This just about completes my quest of collecting everything recorded by the Master Storyteller. So why did I put this one off for so long? Well for starters, as far as readers of genuine poetry are concerned, McKuen gets the same reviews as Kenny G does among musicians. And even as a lyricist (Ira Gershwin, incidentally, insisted that any resemblances between poetry and song lyrics are purely coincidental), McKuen is light-years behind Ira and Hammerstein much less Porter, Hart and Mercer. The lyrics of the songs on "A Man Alone" are basically "declamations" about an event or obvious feeling (being single, feeling lonely, feeling unrooted), repeated rather than developed, and lacking the possibilities for the dramatic, even Hamlet-like enactments, that Sinatra brings to the material of the Capitol albums with Nelson Riddle and Gordon Jenkins. Set aside "A Man Alone" in favor of the scarce Sinatra-Jenkins collaboration "All Alone" and discover some of the most soulful, stirring interpretations of songs from the unfairly maligned sub-genre of non-ironic, unashamedly sentimental material since Crosby's recordings of the early 1930s.
Costa has a Jenkins-like propensity for laying the sentiment on thick, which is unfortunate if the material hasn't "earned" it, melodically or dramatically. McKuen's verses are miniaturist, mono-thematic and mono-dimensional musings, occasionally mixed with a thin veneer of toughness and humor (though neither Sinatra nor the orchestrations seem the least interested in going there). One wonders if even McKuen had all this gravitas in mind after he'd submitted his vernacular lyrics and melodic phrases prior to the actual recording. Sung by a Johnny Cash or Merle Haggard with scaled-down accompaniment, this would be a thoroughly pleasant country-pop session.
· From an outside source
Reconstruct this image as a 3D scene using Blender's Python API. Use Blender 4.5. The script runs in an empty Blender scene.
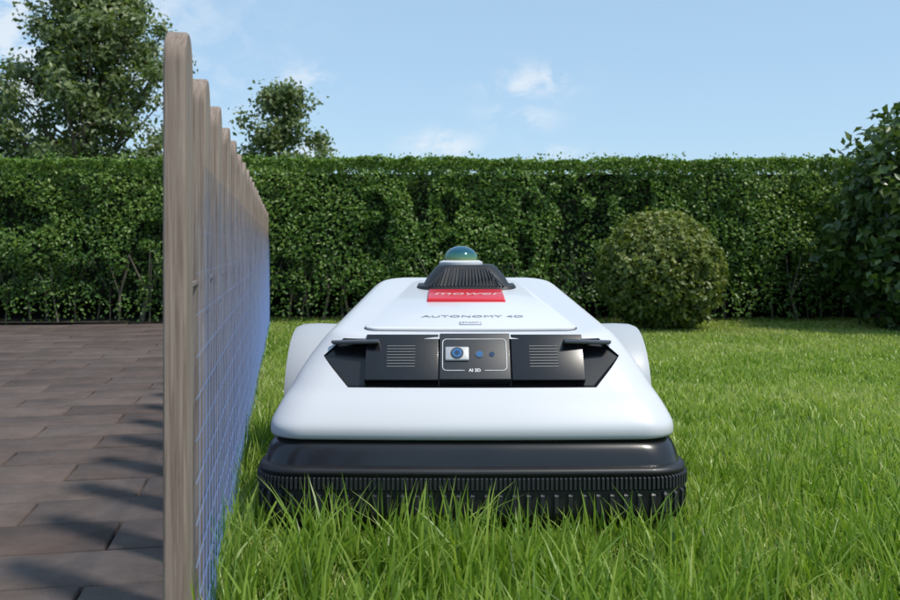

Sung by Sinatra accompanied by Costa's heavy strings, it's only partially pleasant and a little unsettling.
Certainly Sinatra by this time "knew the score": even those who would deny him the top spot among all American male vocalists, had better take a deep breath and pray before questioning his taste. But by the late 1960s the music culture was heading into lean times, and who can blame the Chairman for wanting to retain his position even as Elvis was relinquishing his to Dylan, the Beatles, Stones, 5th Dimension, Glen Campbell and Hee Haw?
If there's a consolation or two, despite the lengthy song list and the spoken inter-track commentary by Sinatra, the album clocks in at an appropriately short-attention-span 30 minutes. The other good thing about the session is that it's not "Watertown," which tellingly was produced the same year. As I said, "A Man Alone" is a pleasant album--not an unbearably dull and insipid one. "All Alone," on the other hand, is superior Sinatra and vintage Americana.
As a Sinatra student turned Sinatra defender if not evangelist, I'm compelled to caution against even considering this one without first having the desert island essentials from the "suicide song" collection of music's greatest self-described saloon singer: "Only the Lonely," "In the Wee Small Hours," "No One Cares," "Where Are You?," and "September of My Years." And if you're a sophisticate, unlikely to weep a tear or two while listening to "All Alone," look for the artfully ironic, equally rare (and sublime) "Close to You" (beware of impostors with the same title). All of the foregoing are not only worthy of Sinatra's talents but of the most serious listener's time.